Rows from a 3D scene dataset:
_ _ _

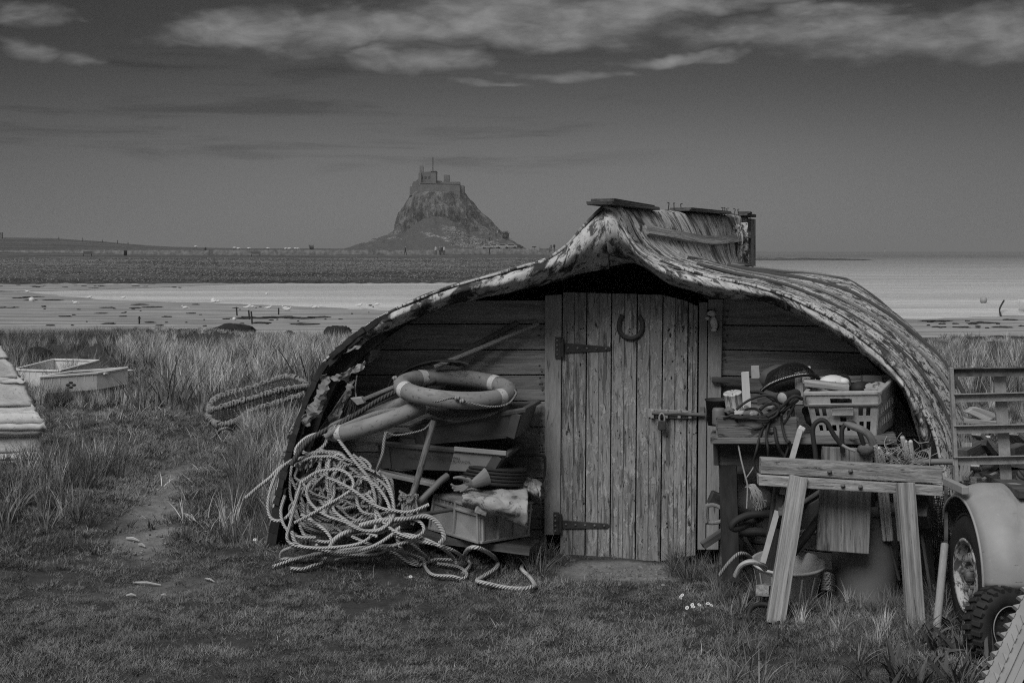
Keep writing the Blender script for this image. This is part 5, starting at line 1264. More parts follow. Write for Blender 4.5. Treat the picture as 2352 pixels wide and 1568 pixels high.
one(MB().tube(spl([p7(320, 1040, 6.8), p7(370, 1005, 6.78), p7(420, 995, 6.8), p7(450, 1030, 6.8)], 4), .016, 8), 'rubber_strip', MT['rubber'], 'black rubber strip in the grass left of the bucket', 'rubber')
one(MB().beam(w7(60, 680, .35), w7(240, 560, .3), .05, .03), 'plank', MT['wood_dark'], 'dark slanting plank at the foot of the right door post', 'plank')
one(MB().beam(w7(640, 700, .45), w7(830, 560, .40), .12, .03), 'plank', MT['wood_dark'], 'dark slanting plank behind the bucket', 'plank')
# ================================================================== trailer
MT['grey_paint'] = mat('dull grey paint', .25, .32, (3, 3, 3), .5, .08, [((40, 40, 40), .66, .33, .05), ((3, 6, 3), .67, .19, .10), ((50, 9, 9), .68, .09, .03)], spec=.4, fine=.06)
MT['rim_rust'] = mat('rusty white wheel rim', .32, .50, (6, 2, 6), .7, .3, [((30, 10, 30), .54, .07, .04), ((80, 25, 30), .58, .10, .04)], spec=.35)
tl = thing('trailer', 'small grey trailer with a rounded mudguard and a barred end gate', 'trailer', (2.5, 6.3, 0))
WX, WY, WR = 1.985, 6.20, .268
# mudguard: a curved sheet over the wheel
def mg2(u, v):
    th = math.radians(178-u*171)          # 175: far side, 90: top, 5: near side
    R_ = .372; q = max(0, (u-.74)/.26); edge = .22*(1-math.sqrt(max(0, 1-min(1, q)**2)))
    x = WX-.035+edge+(.70-edge)*v; sh = .055*(1-min(1, v*6))**2
    dn__ = .010*mnoise.noise((u*5, v*4, 3))+.004*mnoise.noise((u*14, v*10, 1)); R_ += dn__*min(1, v*6)
    p = Vector((x, WY+(R_-sh)*math.cos(th), WR+.015+(R_+.012-sh)*math.sin(th)))
    return p, (u*1.1, v*.7, 0)
MB().grid(mg2, 48, 26).build('mudguard', MT['grey_paint'], tl, solid=.004)
MB().tube([mg2(i/60, 0)[0] for i in range(61)]+[mg2(1, j/12)[0] for j in range(1, 13)], .006, 8).build('mudguard_lip', MT['grey_paint'], tl)
MB().box((WX+.65, WY, .50), (.02, .80, .34)).build('inner_arch', MT['tar'], tl); MB().box((WX+.42, WY+.36, .40), (.60, .02, .50)).build('inner_arch', MT['tar'], tl)
# wheel: axle along x
Mw = Matrix.Translation((WX, WY, WR)) @ Matrix.Rotation(-math.pi/2, 4, 'Y')
whl = MB(); hw = .085
tp_ = [(.155, .0), (.165, .008), (.215, .014), (.250, .004), (.262, -.012)]
for k in range(4): z = -.018-k*.032; tp_ += [(.268, z), (.268, z-.024), (.260, z-.025), (.260, z-.031)]
tp_ += [(.262, -.155), (.25, -.165), (.225, -.175), (.178, -.165)]
tyre = whl.lathe(tp_, 64, Mw).build('tyre', MT['rubber'], tl)
mb = MB()
for k in range(64):
    a = 2*math.pi*k/64
    for (za, zb, s_) in ((-.002, -.040, .05), (-.112, -.160, -.05)):
        mb.beam(Mw @ Vector((.2665*math.cos(a), .2665*math.sin(a), za)), Mw @ Vector((.2665*math.cos(a+s_), .2665*math.sin(a+s_), zb)), .014, .008, up=Mw.to_3x3() @ Vector((math.cos(a), math.sin(a), 0)))
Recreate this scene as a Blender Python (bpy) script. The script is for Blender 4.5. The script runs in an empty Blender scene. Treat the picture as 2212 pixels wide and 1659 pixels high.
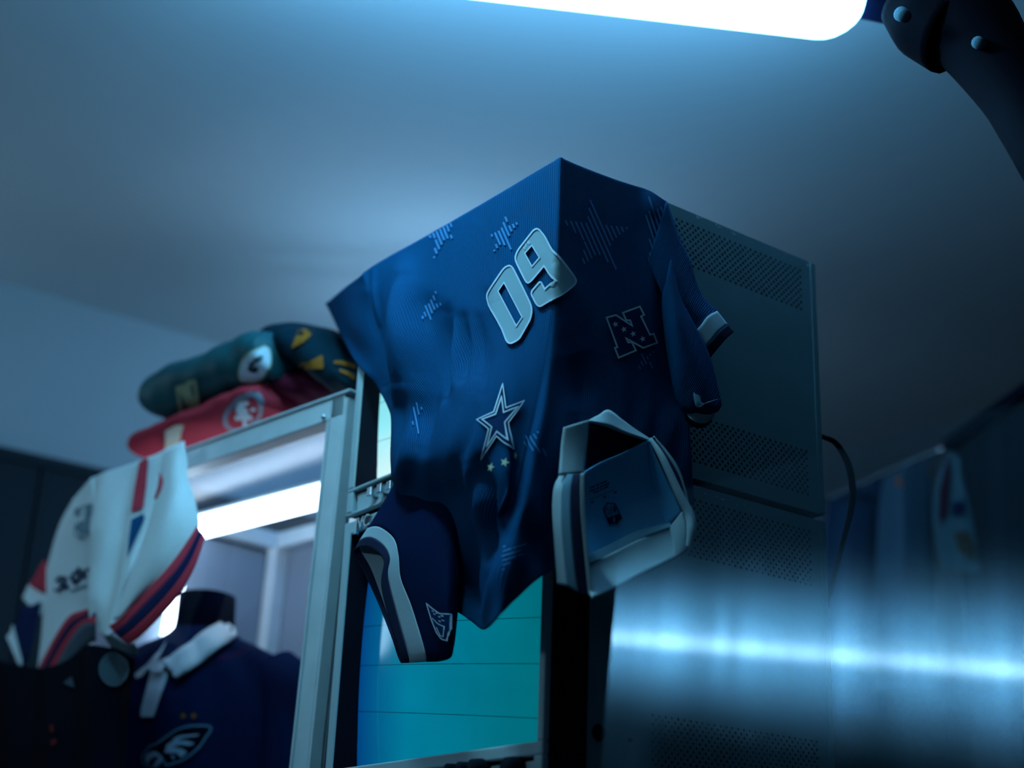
import bpy, bmesh, math, random
import numpy as np
from mathutils import Vector, Matrix
from mathutils.bvhtree import BVHTree
random.seed(7); np.random.seed(7)
scene = bpy.context.scene
COL = scene.collection

# ------------------------------------------------------------------ camera
ZT = 2.137                                   # top of the upper monitor above the floor
FPX = 3186.53
CAM = np.array([1.63229, -1.25915, ZT - 1.18729])
RW = np.array([[0.598202, 0.267935, 0.755225],
               [0.800438, -0.244631, -0.547225],
               [0.038130, 0.931862, -0.360804]])
cd = bpy.data.cameras.new('camera'); cam = bpy.data.objects.new('camera', cd); COL.objects.link(cam)
cd.sensor_fit = 'HORIZONTAL'; cd.sensor_width = 36.0; cd.lens = FPX * 36.0 / 2212.0
m4 = Matrix.Identity(4)
for i in range(3):
    for j in range(3): m4[i][j] = RW[i][j]
    m4[i][3] = CAM[i]
cam.matrix_world = m4
cd.clip_start = 0.05; cd.clip_end = 60
cd.dof.use_dof = True; cd.dof.focus_distance = 2.33; cd.dof.aperture_fstop = 1.5
cd.dof.aperture_blades = 9
scene.camera = cam

# ------------------------------------------------------------------ world, exposure
world = bpy.data.worlds.new('world'); scene.world = world; world.use_nodes = True
bg = world.node_tree.nodes['Background']; bg.inputs[0].default_value = (0.10, 0.30, 0.60, 1); bg.inputs[1].default_value = 0.02
scene.view_settings.view_transform = 'Standard'; scene.view_settings.look = 'None'
scene.view_settings.exposure = 0.0; scene.view_settings.gamma = 1.0
scene.view_settings.use_curve_mapping = False
scene.cycles.max_bounces = 6; scene.cycles.transparent_max_bounces = 12
scene.cycles.caustics_reflective = False; scene.cycles.caustics_refractive = False

# lamp settings (the lamps themselves are built below)
TUBE_COL, TUBE_POW = (0.16, 0.56, 1.0), 15.0          # tube in view, under the ceiling
KEY_COL, KEY_POW = (0.28, 0.76, 1.0), 160.0           # ceiling tubes in front of the stack and behind the camera
KEY2_COL, KEY2_POW = (0.40, 0.75, 1.0), 25.0
SIDE_POW = 4.5
BACK_COL, BACK_POW = (0.33, 0.66, 1.0), 42.0
CASE_COL, CASE_POW = (0.70, 0.86, 1.0), 9.0          # tubes inside the display case
SCREEN_POW = 0.55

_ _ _

[Exercise details]:
From the line containing "Recreate this scene" to the line containing "COL = scene.collection", both lines included, give the text again exactly, without any pictures.

[Written response]:
Recreate this scene as a Blender Python (bpy) script. The script is for Blender 4.5. The script runs in an empty Blender scene. Treat the picture as 2212 pixels wide and 1659 pixels high.
import bpy, bmesh, math, random
import numpy as np
from mathutils import Vector, Matrix
from mathutils.bvhtree import BVHTree
random.seed(7); np.random.seed(7)
scene = bpy.context.scene
COL = scene.collection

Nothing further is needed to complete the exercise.